#### Written problem:
Repeat the material verbatim. Images are excluded from the copy.

BEGIN Stored data

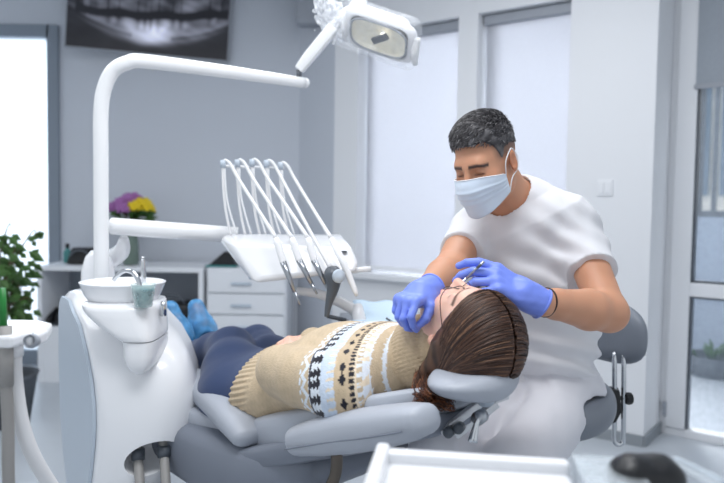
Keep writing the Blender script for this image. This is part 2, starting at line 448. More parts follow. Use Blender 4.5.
# ------------------------------------------------------------------ the room
YB = 4.95                                        # back wall
DW = Vector((-0.80, 0.60, 0)); NW = Vector((-0.60, -0.80, 0))     # window wall direction (to the left) and its inward normal
P0 = at_z(643, 447, 0)                            # right-hand foot corner of the white pier
def wall_t(px, py=150): return (at_plane(px, py, P0, NW)-P0).dot(DW)
def wpt(t, z, d=0.0): return P0+DW*t+Vector((0, 0, z))+NW*d      # d > 0 into the room
def wbox(t0, t1, z0, z1, d0, d1):
    return box(wpt((t0+t1)/2, (z0+z1)/2, (d0+d1)/2), (abs(t1-t0), abs(d1-d0), abs(z1-z0)), (DW, NW, (0, 0, 1)))
T568 = wall_t(567); T475 = wall_t(475); T457 = wall_t(456); T358 = wall_t(357); T335 = wall_t(334)
PE = wpt(T335, 0); B300 = at(299, 150, YB)
ZT = 2.62
ZS = at_plane(400, 275.5, P0, NW).z; ZH = at_plane(520, 12, P0, NW).z + 0.03
struct('floor', boxmm((-4.5, -0.9, -0.1), (3.6, 5.1, 0)), M['floor'])
struct('ceiling', boxmm((-4.5, -0.9, ZT), (3.6, 5.1, ZT+0.1)), M['ceil'])
# back wall with the opening for the frosted door at the far left
DX0, DX1 = at(-42, 150, YB).x, at(51, 150, YB).x; DZ = at(25, 36, YB).z
struct('wall_back', join(boxmm((DX1, YB, 0), (B300.x, YB+0.15, ZT)), boxmm((-4.5, YB, 0), (DX0, YB+0.15, ZT)), boxmm((DX0, YB, DZ), (DX1, YB+0.15, ZT))), M['wallgrey'])
struct('wall_corner', prism([(B300.x, YB, 0), (PE.x, PE.y, 0), (PE.x+0.2, PE.y+0.3, 0), (B300.x+0.05, YB+0.3, 0)], (0, 0, ZT)), M['wallgrey'])
struct('wall_window', join(wbox(0, T568, 0, ZT, 0, -0.30), wbox(T475, T457, ZS, ZH, 0, -0.22), wbox(T358, T335, 0, ZT, 0, -0.22),
       wbox(T568, T358, 0, ZS-0.03, 0, -0.22), wbox(T568, T358, ZH, ZT, 0, -0.22)), M['pillar'])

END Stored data

#### Solution to this exercise:
Keep writing the Blender script for this image. This is part 2, starting at line 448. More parts follow. Use Blender 4.5.
# ------------------------------------------------------------------ the room
YB = 4.95                                        # back wall
DW = Vector((-0.80, 0.60, 0)); NW = Vector((-0.60, -0.80, 0))     # window wall direction (to the left) and its inward normal
P0 = at_z(643, 447, 0)                            # right-hand foot corner of the white pier
def wall_t(px, py=150): return (at_plane(px, py, P0, NW)-P0).dot(DW)
def wpt(t, z, d=0.0): return P0+DW*t+Vector((0, 0, z))+NW*d      # d > 0 into the room
def wbox(t0, t1, z0, z1, d0, d1):
    return box(wpt((t0+t1)/2, (z0+z1)/2, (d0+d1)/2), (abs(t1-t0), abs(d1-d0), abs(z1-z0)), (DW, NW, (0, 0, 1)))
T568 = wall_t(567); T475 = wall_t(475); T457 = wall_t(456); T358 = wall_t(357); T335 = wall_t(334)
PE = wpt(T335, 0); B300 = at(299, 150, YB)
ZT = 2.62
ZS = at_plane(400, 275.5, P0, NW).z; ZH = at_plane(520, 12, P0, NW).z + 0.03
struct('floor', boxmm((-4.5, -0.9, -0.1), (3.6, 5.1, 0)), M['floor'])
struct('ceiling', boxmm((-4.5, -0.9, ZT), (3.6, 5.1, ZT+0.1)), M['ceil'])
# back wall with the opening for the frosted door at the far left
DX0, DX1 = at(-42, 150, YB).x, at(51, 150, YB).x; DZ = at(25, 36, YB).z
struct('wall_back', join(boxmm((DX1, YB, 0), (B300.x, YB+0.15, ZT)), boxmm((-4.5, YB, 0), (DX0, YB+0.15, ZT)), boxmm((DX0, YB, DZ), (DX1, YB+0.15, ZT))), M['wallgrey'])
struct('wall_corner', prism([(B300.x, YB, 0), (PE.x, PE.y, 0), (PE.x+0.2, PE.y+0.3, 0), (B300.x+0.05, YB+0.3, 0)], (0, 0, ZT)), M['wallgrey'])
struct('wall_window', join(wbox(0, T568, 0, ZT, 0, -0.30), wbox(T475, T457, ZS, ZH, 0, -0.22), wbox(T358, T335, 0, ZT, 0, -0.22),
       wbox(T568, T358, 0, ZS-0.03, 0, -0.22), wbox(T568, T358, ZH, ZT, 0, -0.22)), M['pillar'])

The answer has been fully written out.